During his last season as music director, I remember being impressed by Nelson's depth of commitment to accompanying concerto soloists (apart from one cavil I had about a Mozart performance). It was no accident that the 1987 ISO East Coast tour included guest appearances by flutist Paula Robison (Takemitsu) and pianist Zoltan Kocsis (Bartok) in the same Carnegie Hall program. Nelson likes collaboration, and that was evident again Friday in how he and Stephen Hough worked together in Rachmaninoff's Rhapsody on a Theme of Paganini.

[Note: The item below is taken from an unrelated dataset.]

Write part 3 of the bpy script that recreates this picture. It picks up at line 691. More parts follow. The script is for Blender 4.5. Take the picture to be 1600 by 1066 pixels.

The Rhapsody holds up upon repeated hearings; the orchestration is more imaginative than in much of large-scale Rachmaninoff, and the resourcefulness of variation form never fails to enthrall. It's difficult to identify all the excellences in this performance. I liked the soloist's approach to the more relaxed variations, not just the dreamy tune of No. 18.  The martial variations (counting the one in triple time) crackled with energy. The mysterious ones stalked the theme broadly and glumly. The 24th variation moved toward its peroration on the Dies Irae theme with overwhelming effect.

Called back for an encore following this peerless collaboration, Hough offered his arrangement of the folk-pop favorite "Moscow Nights," decorated with brief quotations from the opening of Rachmaninoff's Second Piano Concerto. A popular ISO guest artist over the years, the pianist surely is building upon that reputation with this engagement.